* _THE TASK_: Reproduce the listing exactly and skip over any pictures.
******
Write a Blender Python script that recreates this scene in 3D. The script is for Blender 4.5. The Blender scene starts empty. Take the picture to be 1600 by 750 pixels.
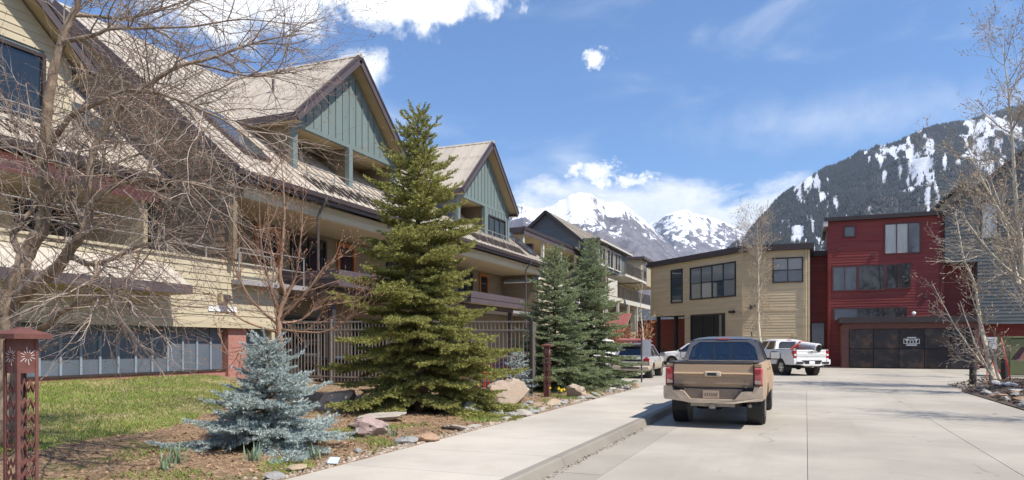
import bpy, math, random
import numpy as np
from mathutils import Vector, Matrix, noise as mnoise

R = math.radians
rnd = random.Random(11)
scene = bpy.context.scene
COL = scene.collection

# ------------------------------------------------------------------ camera
cam = bpy.data.cameras.new('camera')
cam.sensor_width = 36.0
cam.lens = 25.2
cam.shift_y = 0.1019
cam.clip_start = 0.1
cam.clip_end = 30000
camo = bpy.data.objects.new('camera', cam)
camo.location = (0, 0, 1.65)
camo.rotation_euler = (R(90), 0, R(22.3))
COL.objects.link(camo)
scene.camera = camo

# ------------------------------------------------------------------ sun, sky, exposure
SUN_EL, SUN_ROT = 54.0, 100.0            # rotation clockwise from +Y
world = bpy.data.worlds.new('World')
scene.world = world
world.use_nodes = True


def build_sky():
    nt = world.node_tree
    nt.nodes.clear()
    N, L = nt.nodes.new, nt.links.new

    def mth(op, a, b=None, c=None, clamp=False):
        n = N('ShaderNodeMath'); n.operation = op; n.use_clamp = clamp
        for i, v in enumerate((a, b, c)):
            if v is None:
                continue
            if isinstance(v, (int, float)):
                n.inputs[i].default_value = v
            else:
                L(v, n.inputs[i])
        return n.outputs[0]
    sky = N('ShaderNodeTexSky'); sky.sky_type = 'NISHITA'; sky.sun_disc = False
    sky.sun_elevation = R(SUN_EL); sky.sun_rotation = R(SUN_ROT)
    sky.altitude = 0; sky.air_density = 1.0; sky.dust_density = 0.0; sky.ozone_density = 10.0
    bg = N('ShaderNodeBackground'); bg.inputs[1].default_value = 0.125
    L(sky.outputs[0], bg.inputs[0])
    tc = N('ShaderNodeTexCoord')
    sep = N('ShaderNodeSeparateXYZ'); L(tc.outputs['Generated'], sep.inputs[0])
    x, y, z = sep.outputs
    az = mth('MULTIPLY', mth('ARCTAN2', x, y), 57.2958)          # degrees clockwise from +Y
    el = mth('MULTIPLY', mth('ARCSINE', z), 57.2958)
    cmb = N('ShaderNodeCombineXYZ'); L(az, cmb.inputs[0]); L(el, cmb.inputs[1])

    def noise(scale, detail, rough, sx=1.0, sy=1.0, dist=0.0, off=0.0):
        mp = N('ShaderNodeMapping'); L(cmb.outputs[0], mp.inputs[0])
        mp.inputs['Scale'].default_value = (sx, sy, 1); mp.inputs['Location'].default_value = (off, off * .7, off)
        n = N('ShaderNodeTexNoise'); n.inputs['Scale'].default_value = scale
        n.inputs['Detail'].default_value = detail; n.inputs['Roughness'].default_value = rough
        n.inputs['Distortion'].default_value = dist
        L(mp.outputs[0], n.inputs['Vector'])
        return n.outputs['Fac']

    def ramp(v, a, b):
        n = N('ShaderNodeMapRange'); n.interpolation_type = 'SMOOTHSTEP'
        L(v, n.inputs[0]); n.inputs[1].default_value = a; n.inputs[2].default_value = b
        n.inputs[3].default_value = 0; n.inputs[4].default_value = 1
        return n.outputs[0]
    n1 = noise(0.30, 9, 0.62, dist=0.3)
    n2 = noise(0.75, 8, 0.60, off=9)
    puff = mth('ADD', mth('MULTIPLY', mth('SUBTRACT', n1, 0.5), 1.9), mth('MULTIPLY', mth('SUBTRACT', n2, 0.5), 0.8))

    n3 = noise(2.1, 7, 0.62, 1, 1.3, .4, off=33)
    small = mth('ADD', mth('MULTIPLY', mth('SUBTRACT', n2, 0.5), 3.4), mth('MULTIPLY', mth('SUBTRACT', n3, 0.5), 2.2))

    def blob(a, e, ra, re, soft=0.45, amp=1.0, pf=None):
        dx = mth('DIVIDE', mth('SUBTRACT', az, a), ra)
        dy = mth('DIVIDE', mth('SUBTRACT', el, e), re)
        d = mth('SQRT', mth('ADD', mth('MULTIPLY', dx, dx), mth('MULTIPLY', dy, dy)))
        v = mth('ADD', mth('SUBTRACT', 1.0, d), mth('MULTIPLY', pf if pf is not None else puff, amp))
        return ramp(v, 0.0, soft)
    # cumulus: the ones in view, and more of the same round the rest of the sky
    CL = [(-31.8, 26.4, 9.8, 3.4, 0.35, 0.75), (-43.5, 25.0, 9.0, 4.2, 0.5, 0.8), (-34.0, 20.6, 2.4, 2.1, 0.7, 0.8),
          (-15.6, 21.7, 1.3, 0.9, 0.9, 0.8), (-16.0, 13.6, 2.5, 1.0, 0.8, 0.7), (-12.9, 12.7, 1.8, 0.75, 0.8, 0.8),
          (-15.2, 12.5, 1.3, 0.6, 0.9, 0.8),
          (62, 24, 9, 3, 0.5, 0.8), (118, 30, 11, 4, 0.5, 0.8), (170, 21, 10, 3.6, 0.5, 0.8), (-128, 27, 12, 4.2, 0.5, 0.8),
          (-84, 33, 9, 3.4, 0.5, 0.8), (-165, 38, 10, 4, 0.5, 0.8), (30, 40, 8, 3, 0.5, 0.8)]
    tot = None
    for c in CL:
        b = blob(*c, pf=small if c[3] < 2 else None)
        tot = b if tot is None else mth('MAXIMUM', tot, b)
    # low bank of cloud lying along the mountains, all round
    nb = noise(0.11, 9, 0.6, 1.0, 1.9, 0.4, 21)
    top = mth('ADD', 12.0, mth('MULTIPLY', mth('SUBTRACT', nb, 0.5), 8.0))
    bank = ramp(mth('SUBTRACT', top, el), -0.2, 1.6)
    bank = mth('MULTIPLY', bank, ramp(mth('ADD', n1, mth('MULTIPLY', nb, 0.5)), 0.34, 0.66))
    # thin cirrus streaks
    nc = noise(0.055, 8, 0.58, 1.0, 3.6, 0.7, 4)
    cir = mth('MULTIPLY', ramp(nc, 0.50, 0.85), 0.42)
    cir = mth('MULTIPLY', cir, ramp(el, 4, 12))
    veil = blob(2.0, 16.0, 15.0, 2.8, 1.5, 0.55)
    cir = mth('MAXIMUM', cir, mth('MULTIPLY', veil, 0.42))
    fac = mth('MAXIMUM', tot, mth('MAXIMUM', mth('MULTIPLY', bank, 0.9), cir), clamp=True)
    shade = ramp(mth('ADD', n2, mth('MULTIPLY', n1, 0.6)), 0.45, 1.0)
    mixc = N('ShaderNodeMix'); mixc.data_type = 'RGBA'
    L(shade, mixc.inputs[0]); mixc.inputs[6].default_value = (0.80, 0.85, 0.92, 1); mixc.inputs[7].default_value = (1.0, 1.0, 1.0, 1)
    cb = N('ShaderNodeBackground'); L(mixc.outputs[2], cb.inputs[0]); cb.inputs[1].default_value = 0.98
    ms = N('ShaderNodeMixShader'); L(fac, ms.inputs[0]); L(bg.outputs[0], ms.inputs[1]); L(cb.outputs[0], ms.inputs[2])
    out = N('ShaderNodeOutputWorld'); L(ms.outputs[0], out.inputs[0])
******
* _REPLY TO THE TASK_:
Write a Blender Python script that recreates this scene in 3D. The script is for Blender 4.5. The Blender scene starts empty. Take the picture to be 1600 by 750 pixels.
import bpy, math, random
import numpy as np
from mathutils import Vector, Matrix, noise as mnoise

R = math.radians
rnd = random.Random(11)
scene = bpy.context.scene
COL = scene.collection

# ------------------------------------------------------------------ camera
cam = bpy.data.cameras.new('camera')
cam.sensor_width = 36.0
cam.lens = 25.2
cam.shift_y = 0.1019
cam.clip_start = 0.1
cam.clip_end = 30000
camo = bpy.data.objects.new('camera', cam)
camo.location = (0, 0, 1.65)
camo.rotation_euler = (R(90), 0, R(22.3))
COL.objects.link(camo)
scene.camera = camo

# ------------------------------------------------------------------ sun, sky, exposure
SUN_EL, SUN_ROT = 54.0, 100.0            # rotation clockwise from +Y
world = bpy.data.worlds.new('World')
scene.world = world
world.use_nodes = True


def build_sky():
    nt = world.node_tree
    nt.nodes.clear()
    N, L = nt.nodes.new, nt.links.new

    def mth(op, a, b=None, c=None, clamp=False):
        n = N('ShaderNodeMath'); n.operation = op; n.use_clamp = clamp
        for i, v in enumerate((a, b, c)):
            if v is None:
                continue
            if isinstance(v, (int, float)):
                n.inputs[i].default_value = v
            else:
                L(v, n.inputs[i])
        return n.outputs[0]
    sky = N('ShaderNodeTexSky'); sky.sky_type = 'NISHITA'; sky.sun_disc = False
    sky.sun_elevation = R(SUN_EL); sky.sun_rotation = R(SUN_ROT)
    sky.altitude = 0; sky.air_density = 1.0; sky.dust_density = 0.0; sky.ozone_density = 10.0
    bg = N('ShaderNodeBackground'); bg.inputs[1].default_value = 0.125
    L(sky.outputs[0], bg.inputs[0])
    tc = N('ShaderNodeTexCoord')
    sep = N('ShaderNodeSeparateXYZ'); L(tc.outputs['Generated'], sep.inputs[0])
    x, y, z = sep.outputs
    az = mth('MULTIPLY', mth('ARCTAN2', x, y), 57.2958)          # degrees clockwise from +Y
    el = mth('MULTIPLY', mth('ARCSINE', z), 57.2958)
    cmb = N('ShaderNodeCombineXYZ'); L(az, cmb.inputs[0]); L(el, cmb.inputs[1])

    def noise(scale, detail, rough, sx=1.0, sy=1.0, dist=0.0, off=0.0):
        mp = N('ShaderNodeMapping'); L(cmb.outputs[0], mp.inputs[0])
        mp.inputs['Scale'].default_value = (sx, sy, 1); mp.inputs['Location'].default_value = (off, off * .7, off)
        n = N('ShaderNodeTexNoise'); n.inputs['Scale'].default_value = scale
        n.inputs['Detail'].default_value = detail; n.inputs['Roughness'].default_value = rough
        n.inputs['Distortion'].default_value = dist
        L(mp.outputs[0], n.inputs['Vector'])
        return n.outputs['Fac']

    def ramp(v, a, b):
        n = N('ShaderNodeMapRange'); n.interpolation_type = 'SMOOTHSTEP'
        L(v, n.inputs[0]); n.inputs[1].default_value = a; n.inputs[2].default_value = b
        n.inputs[3].default_value = 0; n.inputs[4].default_value = 1
        return n.outputs[0]
    n1 = noise(0.30, 9, 0.62, dist=0.3)
    n2 = noise(0.75, 8, 0.60, off=9)
    puff = mth('ADD', mth('MULTIPLY', mth('SUBTRACT', n1, 0.5), 1.9), mth('MULTIPLY', mth('SUBTRACT', n2, 0.5), 0.8))

    n3 = noise(2.1, 7, 0.62, 1, 1.3, .4, off=33)
    small = mth('ADD', mth('MULTIPLY', mth('SUBTRACT', n2, 0.5), 3.4), mth('MULTIPLY', mth('SUBTRACT', n3, 0.5), 2.2))

    def blob(a, e, ra, re, soft=0.45, amp=1.0, pf=None):
        dx = mth('DIVIDE', mth('SUBTRACT', az, a), ra)
        dy = mth('DIVIDE', mth('SUBTRACT', el, e), re)
        d = mth('SQRT', mth('ADD', mth('MULTIPLY', dx, dx), mth('MULTIPLY', dy, dy)))
        v = mth('ADD', mth('SUBTRACT', 1.0, d), mth('MULTIPLY', pf if pf is not None else puff, amp))
        return ramp(v, 0.0, soft)
    # cumulus: the ones in view, and more of the same round the rest of the sky
    CL = [(-31.8, 26.4, 9.8, 3.4, 0.35, 0.75), (-43.5, 25.0, 9.0, 4.2, 0.5, 0.8), (-34.0, 20.6, 2.4, 2.1, 0.7, 0.8),
          (-15.6, 21.7, 1.3, 0.9, 0.9, 0.8), (-16.0, 13.6, 2.5, 1.0, 0.8, 0.7), (-12.9, 12.7, 1.8, 0.75, 0.8, 0.8),
          (-15.2, 12.5, 1.3, 0.6, 0.9, 0.8),
          (62, 24, 9, 3, 0.5, 0.8), (118, 30, 11, 4, 0.5, 0.8), (170, 21, 10, 3.6, 0.5, 0.8), (-128, 27, 12, 4.2, 0.5, 0.8),
          (-84, 33, 9, 3.4, 0.5, 0.8), (-165, 38, 10, 4, 0.5, 0.8), (30, 40, 8, 3, 0.5, 0.8)]
    tot = None
    for c in CL:
        b = blob(*c, pf=small if c[3] < 2 else None)
        tot = b if tot is None else mth('MAXIMUM', tot, b)
    # low bank of cloud lying along the mountains, all round
    nb = noise(0.11, 9, 0.6, 1.0, 1.9, 0.4, 21)
    top = mth('ADD', 12.0, mth('MULTIPLY', mth('SUBTRACT', nb, 0.5), 8.0))
    bank = ramp(mth('SUBTRACT', top, el), -0.2, 1.6)
    bank = mth('MULTIPLY', bank, ramp(mth('ADD', n1, mth('MULTIPLY', nb, 0.5)), 0.34, 0.66))
    # thin cirrus streaks
    nc = noise(0.055, 8, 0.58, 1.0, 3.6, 0.7, 4)
    cir = mth('MULTIPLY', ramp(nc, 0.50, 0.85), 0.42)
    cir = mth('MULTIPLY', cir, ramp(el, 4, 12))
    veil = blob(2.0, 16.0, 15.0, 2.8, 1.5, 0.55)
    cir = mth('MAXIMUM', cir, mth('MULTIPLY', veil, 0.42))
    fac = mth('MAXIMUM', tot, mth('MAXIMUM', mth('MULTIPLY', bank, 0.9), cir), clamp=True)
    shade = ramp(mth('ADD', n2, mth('MULTIPLY', n1, 0.6)), 0.45, 1.0)
    mixc = N('ShaderNodeMix'); mixc.data_type = 'RGBA'
    L(shade, mixc.inputs[0]); mixc.inputs[6].default_value = (0.80, 0.85, 0.92, 1); mixc.inputs[7].default_value = (1.0, 1.0, 1.0, 1)
    cb = N('ShaderNodeBackground'); L(mixc.outputs[2], cb.inputs[0]); cb.inputs[1].default_value = 0.98
    ms = N('ShaderNodeMixShader'); L(fac, ms.inputs[0]); L(bg.outputs[0], ms.inputs[1]); L(cb.outputs[0], ms.inputs[2])
    out = N('ShaderNodeOutputWorld'); L(ms.outputs[0], out.inputs[0])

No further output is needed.